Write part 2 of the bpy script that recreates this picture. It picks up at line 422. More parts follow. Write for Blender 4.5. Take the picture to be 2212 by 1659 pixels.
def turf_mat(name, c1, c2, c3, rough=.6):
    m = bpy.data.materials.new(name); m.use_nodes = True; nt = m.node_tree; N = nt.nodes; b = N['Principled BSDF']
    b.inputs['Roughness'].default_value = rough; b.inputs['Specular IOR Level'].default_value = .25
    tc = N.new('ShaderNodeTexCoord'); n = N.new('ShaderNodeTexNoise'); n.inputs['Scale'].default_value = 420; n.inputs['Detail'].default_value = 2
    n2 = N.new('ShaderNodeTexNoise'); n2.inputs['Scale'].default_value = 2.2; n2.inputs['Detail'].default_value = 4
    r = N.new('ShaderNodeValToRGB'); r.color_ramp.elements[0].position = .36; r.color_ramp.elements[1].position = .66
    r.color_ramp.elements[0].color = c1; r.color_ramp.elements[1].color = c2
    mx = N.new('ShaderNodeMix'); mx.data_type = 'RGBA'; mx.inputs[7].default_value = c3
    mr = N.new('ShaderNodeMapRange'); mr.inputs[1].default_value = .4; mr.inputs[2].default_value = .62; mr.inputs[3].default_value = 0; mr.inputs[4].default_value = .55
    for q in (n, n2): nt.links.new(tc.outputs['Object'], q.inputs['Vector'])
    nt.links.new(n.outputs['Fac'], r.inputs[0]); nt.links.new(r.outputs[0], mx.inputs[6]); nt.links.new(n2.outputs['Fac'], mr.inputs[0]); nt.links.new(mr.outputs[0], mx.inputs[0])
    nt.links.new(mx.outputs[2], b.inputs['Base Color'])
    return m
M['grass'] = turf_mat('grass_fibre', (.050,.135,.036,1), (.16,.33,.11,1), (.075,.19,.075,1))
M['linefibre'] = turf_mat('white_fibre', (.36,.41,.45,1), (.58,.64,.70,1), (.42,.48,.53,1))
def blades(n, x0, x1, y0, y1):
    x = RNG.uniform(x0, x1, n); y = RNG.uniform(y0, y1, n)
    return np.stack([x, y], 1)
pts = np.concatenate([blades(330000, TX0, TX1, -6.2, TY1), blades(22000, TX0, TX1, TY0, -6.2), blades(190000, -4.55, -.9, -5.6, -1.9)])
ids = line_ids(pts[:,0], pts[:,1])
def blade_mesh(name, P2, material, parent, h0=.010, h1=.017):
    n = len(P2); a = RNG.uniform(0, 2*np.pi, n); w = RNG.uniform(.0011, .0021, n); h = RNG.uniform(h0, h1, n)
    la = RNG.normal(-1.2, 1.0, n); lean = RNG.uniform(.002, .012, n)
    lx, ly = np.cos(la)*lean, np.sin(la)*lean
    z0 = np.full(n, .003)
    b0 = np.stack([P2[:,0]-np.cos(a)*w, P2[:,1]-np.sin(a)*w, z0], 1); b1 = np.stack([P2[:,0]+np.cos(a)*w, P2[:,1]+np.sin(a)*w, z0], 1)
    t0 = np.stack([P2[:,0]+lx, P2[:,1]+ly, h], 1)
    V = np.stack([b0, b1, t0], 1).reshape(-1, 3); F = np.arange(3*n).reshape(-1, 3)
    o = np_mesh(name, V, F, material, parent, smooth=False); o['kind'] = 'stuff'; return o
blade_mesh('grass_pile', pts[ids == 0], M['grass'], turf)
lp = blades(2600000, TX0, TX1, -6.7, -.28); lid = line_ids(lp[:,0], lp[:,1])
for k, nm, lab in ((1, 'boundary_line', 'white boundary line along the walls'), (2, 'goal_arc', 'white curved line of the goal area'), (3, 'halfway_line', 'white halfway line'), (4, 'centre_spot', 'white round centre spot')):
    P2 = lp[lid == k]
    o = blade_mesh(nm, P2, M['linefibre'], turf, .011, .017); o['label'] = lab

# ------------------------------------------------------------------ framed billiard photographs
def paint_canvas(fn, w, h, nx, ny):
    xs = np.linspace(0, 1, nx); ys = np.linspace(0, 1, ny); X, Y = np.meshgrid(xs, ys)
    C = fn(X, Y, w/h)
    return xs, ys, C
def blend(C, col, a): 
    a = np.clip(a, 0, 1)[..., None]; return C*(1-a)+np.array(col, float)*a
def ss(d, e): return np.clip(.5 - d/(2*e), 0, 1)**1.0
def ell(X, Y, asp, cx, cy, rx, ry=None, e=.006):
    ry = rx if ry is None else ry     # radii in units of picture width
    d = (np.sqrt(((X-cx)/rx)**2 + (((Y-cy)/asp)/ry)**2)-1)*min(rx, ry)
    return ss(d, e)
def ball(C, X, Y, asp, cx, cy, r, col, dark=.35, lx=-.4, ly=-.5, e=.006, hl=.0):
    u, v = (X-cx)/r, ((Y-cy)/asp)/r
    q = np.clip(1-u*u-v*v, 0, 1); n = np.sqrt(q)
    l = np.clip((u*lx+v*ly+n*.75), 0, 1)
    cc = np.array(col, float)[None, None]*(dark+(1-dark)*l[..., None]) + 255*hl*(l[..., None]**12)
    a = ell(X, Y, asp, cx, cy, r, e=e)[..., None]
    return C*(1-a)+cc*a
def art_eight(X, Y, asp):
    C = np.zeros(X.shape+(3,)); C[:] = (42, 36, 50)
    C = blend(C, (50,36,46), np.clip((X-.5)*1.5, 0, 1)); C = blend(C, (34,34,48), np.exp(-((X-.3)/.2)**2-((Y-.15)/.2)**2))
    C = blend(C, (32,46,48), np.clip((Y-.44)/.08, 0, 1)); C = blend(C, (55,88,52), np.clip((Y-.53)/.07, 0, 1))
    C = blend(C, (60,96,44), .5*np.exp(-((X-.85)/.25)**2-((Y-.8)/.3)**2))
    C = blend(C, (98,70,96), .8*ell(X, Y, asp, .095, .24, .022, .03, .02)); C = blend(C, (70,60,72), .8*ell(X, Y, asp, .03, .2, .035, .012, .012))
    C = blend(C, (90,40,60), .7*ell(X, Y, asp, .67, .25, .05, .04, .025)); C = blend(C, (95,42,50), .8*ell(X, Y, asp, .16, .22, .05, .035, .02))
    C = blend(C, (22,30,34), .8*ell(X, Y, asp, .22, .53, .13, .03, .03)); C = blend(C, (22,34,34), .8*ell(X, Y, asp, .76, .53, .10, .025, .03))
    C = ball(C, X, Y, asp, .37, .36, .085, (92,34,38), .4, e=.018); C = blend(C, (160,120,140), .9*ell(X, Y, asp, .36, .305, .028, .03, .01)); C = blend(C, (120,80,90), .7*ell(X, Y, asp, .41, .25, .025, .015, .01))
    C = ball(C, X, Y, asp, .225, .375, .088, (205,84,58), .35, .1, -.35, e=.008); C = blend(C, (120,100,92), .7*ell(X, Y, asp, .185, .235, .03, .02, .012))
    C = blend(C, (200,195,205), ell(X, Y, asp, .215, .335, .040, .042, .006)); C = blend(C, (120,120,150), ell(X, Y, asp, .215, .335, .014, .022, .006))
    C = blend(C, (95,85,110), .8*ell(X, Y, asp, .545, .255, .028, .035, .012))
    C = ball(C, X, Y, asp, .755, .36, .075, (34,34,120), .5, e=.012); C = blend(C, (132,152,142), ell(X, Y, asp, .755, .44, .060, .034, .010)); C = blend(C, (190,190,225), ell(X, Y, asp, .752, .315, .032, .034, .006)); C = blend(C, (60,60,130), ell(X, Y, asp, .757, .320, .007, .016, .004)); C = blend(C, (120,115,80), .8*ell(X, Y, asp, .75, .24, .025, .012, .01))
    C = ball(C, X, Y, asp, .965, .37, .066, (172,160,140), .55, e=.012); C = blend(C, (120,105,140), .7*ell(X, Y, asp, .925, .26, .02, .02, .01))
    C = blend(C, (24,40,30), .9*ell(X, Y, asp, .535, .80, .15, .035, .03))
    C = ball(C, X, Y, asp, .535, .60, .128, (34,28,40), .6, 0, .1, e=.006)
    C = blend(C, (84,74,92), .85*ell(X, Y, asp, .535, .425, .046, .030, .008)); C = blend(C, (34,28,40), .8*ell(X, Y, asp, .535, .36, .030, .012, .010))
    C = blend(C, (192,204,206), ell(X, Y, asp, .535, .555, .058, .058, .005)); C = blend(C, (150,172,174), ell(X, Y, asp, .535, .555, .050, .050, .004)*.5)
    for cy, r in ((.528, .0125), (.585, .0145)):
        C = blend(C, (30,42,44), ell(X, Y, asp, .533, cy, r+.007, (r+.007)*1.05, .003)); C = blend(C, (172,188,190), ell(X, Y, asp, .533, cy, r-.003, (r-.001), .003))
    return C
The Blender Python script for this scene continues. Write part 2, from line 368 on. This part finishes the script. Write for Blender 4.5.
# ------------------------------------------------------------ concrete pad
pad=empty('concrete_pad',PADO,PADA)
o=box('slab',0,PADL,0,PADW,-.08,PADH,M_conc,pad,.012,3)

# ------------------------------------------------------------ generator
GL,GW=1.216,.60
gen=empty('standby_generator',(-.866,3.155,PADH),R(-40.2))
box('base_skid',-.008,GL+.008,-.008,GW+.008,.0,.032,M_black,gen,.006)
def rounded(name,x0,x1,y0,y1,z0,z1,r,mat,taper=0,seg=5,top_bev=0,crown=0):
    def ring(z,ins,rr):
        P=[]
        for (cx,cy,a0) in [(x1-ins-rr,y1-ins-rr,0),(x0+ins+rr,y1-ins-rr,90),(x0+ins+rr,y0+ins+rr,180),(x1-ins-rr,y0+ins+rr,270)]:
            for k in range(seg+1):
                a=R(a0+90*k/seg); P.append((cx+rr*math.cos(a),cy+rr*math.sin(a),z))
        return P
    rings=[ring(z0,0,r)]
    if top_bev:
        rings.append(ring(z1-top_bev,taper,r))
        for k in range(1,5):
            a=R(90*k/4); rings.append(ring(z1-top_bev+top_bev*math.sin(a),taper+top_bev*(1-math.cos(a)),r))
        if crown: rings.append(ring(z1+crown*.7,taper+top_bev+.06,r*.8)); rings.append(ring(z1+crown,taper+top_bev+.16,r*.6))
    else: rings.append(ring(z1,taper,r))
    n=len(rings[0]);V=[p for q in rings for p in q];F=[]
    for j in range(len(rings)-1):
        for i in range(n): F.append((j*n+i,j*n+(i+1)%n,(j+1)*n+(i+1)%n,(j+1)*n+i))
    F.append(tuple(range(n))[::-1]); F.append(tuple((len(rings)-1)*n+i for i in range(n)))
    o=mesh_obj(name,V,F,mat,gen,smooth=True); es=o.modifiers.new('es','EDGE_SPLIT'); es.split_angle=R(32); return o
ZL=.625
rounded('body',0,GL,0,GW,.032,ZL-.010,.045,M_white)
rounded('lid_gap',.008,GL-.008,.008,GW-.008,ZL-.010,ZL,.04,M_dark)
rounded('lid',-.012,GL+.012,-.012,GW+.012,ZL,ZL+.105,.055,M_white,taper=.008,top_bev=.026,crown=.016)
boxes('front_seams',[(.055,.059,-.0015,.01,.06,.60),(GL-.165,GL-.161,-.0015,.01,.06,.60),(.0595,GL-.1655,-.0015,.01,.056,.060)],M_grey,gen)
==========
• **Task directions**
Using the entries above, give again exactly the lines from the line holding "The Blender Python" through the line holding "o=box('slab',0,PADL,0,PADW,-.08,PADH,M_conc,pad,.012,3)". Include both end lines and nothing else.

• **Final result**
The Blender Python script for this scene continues. Write part 2, from line 368 on. This part finishes the script. Write for Blender 4.5.
# ------------------------------------------------------------ concrete pad
pad=empty('concrete_pad',PADO,PADA)
o=box('slab',0,PADL,0,PADW,-.08,PADH,M_conc,pad,.012,3)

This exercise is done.